Heat olive oil over medium heat. Add onion and carrot, and saute until soft. Add garlic, and stir for 30 seconds.

Add broth, tomatoes, spinach, beans, and spices. Simmer 15 minutes. Salt to taste.

Lemony Spinach and Brown Rice

2 tsp olive oil
1 clove garlic, minced
1 cup cooked brown rice (I use instant, prepared according to directions on package)
10 oz. package of frozen spinach, cooked according to directions on package
3/4 tsp lemon pepper
1/2 tsp dill
1 can mushrooms, drained

Saute the garlic over medium heat in the olive oil for 30-60 seconds. Then mix all the other ingredients together. Stir for a few minutes until everything is well mixed and heated through.

Super Easy Vegetable Soup

Open a bunch of canned vegetables. Pour them in a pot. Heat them up. Add some salt and pepper.

My usual mixture includes

(don't drain the following)
2 cans chopped tomatoes
1 can French cut green beans
1 can carrots
1 can mushrooms
1 can corn (maybe)

1 can white beans, drained and rinsed
A handful of whole wheat macaroni
1 tbsp vegetable broth powder

As much water as necessary to create the desired degree of soupiness.

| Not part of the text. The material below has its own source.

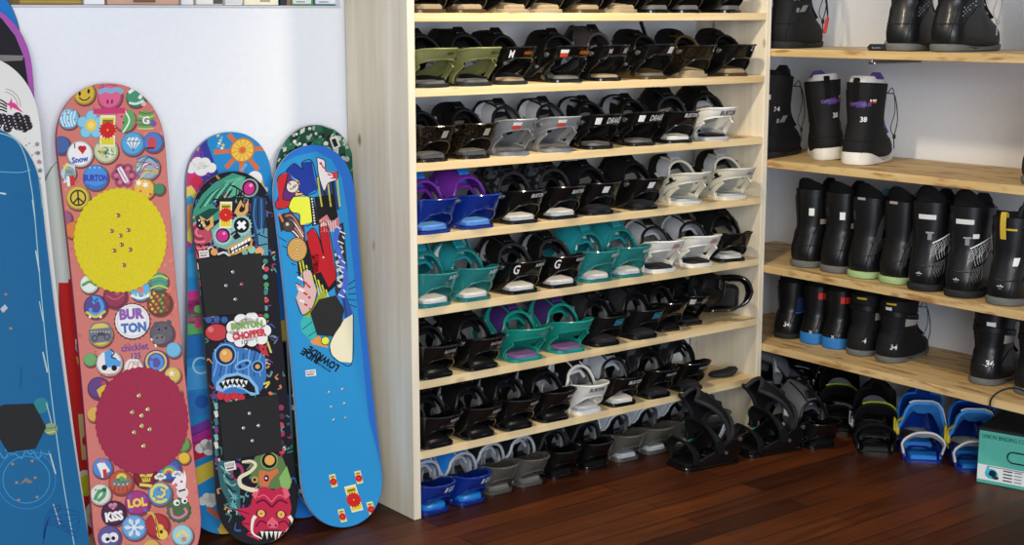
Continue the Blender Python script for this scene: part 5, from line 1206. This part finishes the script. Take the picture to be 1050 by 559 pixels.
A.poly([(266, 482), (276, 484), (284, 480), (286, 484), (278, 492), (274, 500), (266, 498), (265, 488)], (206, 110, 70), 5); A.disc(273, 490.5, 2.6, BLACK, 6, 3.4); A.disc(272.8, 490.5, 1.2, WHI, 7); A.disc(261, 492, 3.4, (196, 150, 80), 5); A.disc(261, 492, 1.6, BLACK, 6)
A.line([(248, 474), (257, 473), (262, 477), (256, 484), (246, 490), (247, 498), (256, 502), (264, 503)], (2.4, 5), (222, 212, 180), 7); A.line([(251, 475), (257, 476), (253, 482)], .8, (150, 140, 110), 8)
RD = (188, 36, 70); RDD = (96, 14, 40); RDL = (222, 96, 116)
A.poly([(258, 512), (264, 502), (272, 499), (280, 503), (288, 499), (295, 504), (298, 520), (294, 540), (284, 552), (270, 554), (258, 544), (254, 528)], RD, 6)
for P in ([(246, 536), (256, 528), (258, 548)], [(240, 522), (256, 520), (254, 534)], [(250, 548), (258, 542), (264, 554)]): A.poly(P, RD, 5); A.line([P[0], ((P[1][0] + P[2][0]) / 2, (P[1][1] + P[2][1]) / 2)], 1, RDD, 7)
A.poly([(262, 512), (266, 502), (262, 499), (258, 508)], RDL, 7); A.poly([(292, 512), (289, 502), (294, 500), (297, 508)], RDL, 7)
for s_ in (-1, 1):
    A.line([(278, 520), (278 + s_ * 8, 513), (278 + s_ * 16, 516)], 2, RDD, 8); A.line([(278, 515), (278 + s_ * 7, 508), (278 + s_ * 14, 510)], 1.3, RDL, 8); A.line([(278 + s_ * 3, 538), (278 + s_ * 12, 534), (278 + s_ * 17, 540)], 1.6, RDD, 8)
    A.disc(278 + s_ * 10 - 1, 527 + s_ * .5, 5.4, RDD, 8, 4.4); A.disc(278 + s_ * 10 - 1, 527 + s_ * .5, 3.7, (226, 176, 90), 9); A.disc(278 + s_ * 10 - 1, 527 + s_ * .5, .8, BLACK, 10)
    A.line([(278 + s_ * 12, 552), (278 + s_ * 21, 546), (278 + s_ * 20, 534), (278 + s_ * 17, 529)], (1.2, 4), (228, 222, 204), 9)
A.poly([(272, 536), (278, 530), (284, 536), (282, 541), (274, 541)], RDL, 8); A.disc(275, 538.5, 1.2, RDD, 9); A.disc(281, 538.5, 1.2, RDD, 9)
A.poly([(262, 546), (270, 543), (286, 543), (292, 546), (288, 554), (268, 555)], BLACK, 8); [A.poly([(265 + 4.6 * k, 544.5), (268.6 + 4.6 * k, 544.5), (266.8 + 4.6 * k, 551 + k % 2 * 2)], (232, 228, 214), 9) for k in range(5)]
A.finish()
padK = plain('black_grip_pad', (26, 26, 27), rough=.8, bump=.6, scale=400)
CH.pad([(202.5, 266), (267.5, 259.5), (271.5, 319.5), (210, 325)], padK); CH.pad([(223, 414), (284.5, 404), (289, 462.5), (229, 473)], padK)
CRY = plain('clear_crystal_stud', (190, 190, 205), rough=.1, metal=.6); CRR = plain('pink_crystal_stud', (206, 110, 120), rough=.1, metal=.6)
CH.screws([(238, 279), (231, 293), (240.6, 307)], n=.004, r=.0045, mat=CRY); CH.screws([(247, 291.5)], n=.004, r=.0045, mat=CRR); CH.screws([(255, 424), (249, 439), (264.4, 436.5), (258, 452)], n=.004, r=.0045, mat=CRY)
CH.tag(231, 220.5, 12.5, 27, 231, 220.5, 8)
CH.pad([(216, 201.5), (245, 200), (246, 204.5), (217, 206)], padK, .006, 'foot_stop')
CH.label(209, 260.5, 10, 7, rot=-6); CH.label(236, 478, 11, 9, rot=-12)

# ---- bright blue board and the two behind it
BG = Board('snowboard', 'plain deep blue snowboard, rearmost, hidden behind the circuit patterned board', (306, 172), .326, (-.262, .215, .003), .122, .96, core=(34, 110, 190), side=plain('pale_board_edge', (170, 184, 196), rough=.4))
A = BG; A.base((36, 112, 196)); A.poly([(270, 330), (420, 320), (420, 345), (270, 352)], (190, 176, 80), 1); A.poly([(280, 350), (420, 345), (430, 400), (290, 405)], BLACK, 1); A.finish()
CI = Board('snowboard', 'green circuit patterned snowboard standing between two blue boards', (321, 128.5), .312, (345, 527), .128, .955, core=(24, 60, 46), side=plain('pale_board_edge', (170, 184, 196), rough=.4))
A = CI; A.base((22, 66, 50)); rr = random.Random(3)
for i in range(330):
    t = rr.random() if i < 200 else rr.random() * .09; y = 130 + 395 * t; cx = 321 + 24 * t; x = cx + rr.uniform(-46, 46); k = rr.random()
    if t > .1 and x > cx - 22: continue
    if k < .35: A.disc(x, y, rr.uniform(1.4, 2.8), ((206, 206, 196), (150, 160, 150))[i % 2], 3)
    elif k < .7:
        a = rr.choice((.5, 2.1)); L0 = rr.uniform(4, 10); A.line([(x, y), (x + L0 * math.cos(a), y + L0 * math.sin(a))], rr.uniform(1, 3), ((170, 176, 160), BLACK, (60, 140, 96), (44, 104, 76))[i % 4], 2 + i % 3)
    else:
        w, h = rr.uniform(2, 5), rr.uniform(2, 4); A.poly([(x - w, y - h + 1.4), (x + w, y - h - 1.4), (x + w, y + h - 1.4), (x - w, y + h + 1.4)], (BLACK, (190, 190, 180), (40, 96, 70))[i % 3], 2 + i % 3)
A.poly([(336, 142), (343, 139), (348, 150), (341, 154)], (206, 206, 196), 6); A.poly([(338, 143.5), (342, 142), (345.5, 149.5), (341.5, 151.5)], BLACK, 7); A.finish()
LR = Board('snowboard', 'bright blue snowboard with letter collage and black upside down lettering', (318, 149.5), .290, (356, 539.5), .130, .955, core=(40, 110, 200), side=plain('pale_board_edge', (170, 184, 196), rough=.4))
A = LR; A.base((38, 106, 192)); SKY = (40, 137, 194)
A.poly([(255, 560), (255, 200), (280, 172), (300, 161), (322, 156), (338, 164), (350, 182), (356, 215), (368, 330), (378, 430), (402, 520), (400, 560)], SKY, 1)
RED = (186, 38, 42)
A.poly([(289, 192), (282, 208), (285, 216), (303, 207), (306, 196), (296, 178), (291, 180)], (90, 40, 110), 2)
A.poly([(283, 186), (286, 180), (294, 177), (292, 190), (290, 204), (299, 206), (294, 213), (284, 214), (282, 207), (286, 206)], RED, 3); A.line([(283, 186), (286, 180), (294, 177), (292, 190), (290, 204), (299, 206), (294, 213), (284, 214), (282, 207)], .9, BLACK, 4)
A.poly([(302, 182), (313, 183), (312, 201), (303, 201)], (226, 170, 110), 3); [A.line([(304, 184 + 3.4 * k), (313, 183.6 + 3.4 * k)], 1.2, BLACK, 4) for k in range(5)]
A.disc(299.5, 191.5, 6.6, (206, 200, 190), 5); A.ring(299.5, 191.5, 6.4, .9, BLACK, 6); [A.disc(296 + (k * 5 % 8), 188 + (k * 3 % 7), .9, (110, 100, 96), 6) for k in range(7)]
NV = (26, 52, 140)
A.poly([(292, 175.5), (300, 168), (309, 173), (308, 167), (318, 166), (325, 194), (313, 201), (306, 196), (307, 187)], NV, 5); A.line([(292, 175.5), (300, 168), (309, 174), (308, 167), (318.5, 166), (325, 194), (314, 201)], .9, BLACK, 6)
A.poly([(322, 178), (330, 186), (343, 186), (348, 215), (340, 216), (328, 198)], (40, 60, 110), 3); [A.line([(325 + 5 * k, 182), (330 + 4.6 * k, 212)], 1.6, ((190, 190, 70), BLACK)[k % 2], 4) for k in range(5)]
A.poly([(323, 162), (331, 165), (333, 175), (341, 178), (345, 176), (345, 184), (336, 188), (332, 196), (328, 187), (326, 180)], (232, 222, 220), 6); A.line([(323, 162), (331, 165), (333, 175), (341, 178), (345, 176), (345, 184), (336, 188), (332, 196), (326, 180), (323, 162)], .8, BLACK, 7)
[A.line([(326 + 3 * k, 167 + 4 * k), (330 + 3 * k, 171 + 3 * k)], 1.3, (196, 60, 70), 7) for k in range(5)]; A.disc(327.5, 168, 1.3, (196, 60, 70), 7); A.poly([(339, 177), (345, 176), (345, 184), (341, 183)], (196, 60, 70), 7)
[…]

Season with dill, dried basil, black pepper, garlic salt. Add a shot of lemon juice if you have it.

If you try any of these recipes, I hope you'll let me know how they turn out. Also, please share your favorite veggie recipes.


Elaine Vigneault said...

Want more simple veggie recipes? Try and the blogs listed in the blogroll. Also consider and and

UnrulyDuckling said...

Thank you so much for all the suggestions! I see many hours of recipe perusal in my future.

pizzadiavola said...

For cooking veggies, I usually go for the simpler is better approach: saut e a clove of minced garlic in olive oil until it begins to smell and turn golden (but before it burns), then dump in veggies and saute briefly until they wilt (leafy greens) or are tender. Remove from heat and squirt with a bit of lemon juice or toss with balsamic vinegar. Works with green beans; dark, leafy greens; peas; and probably other vegetables, too.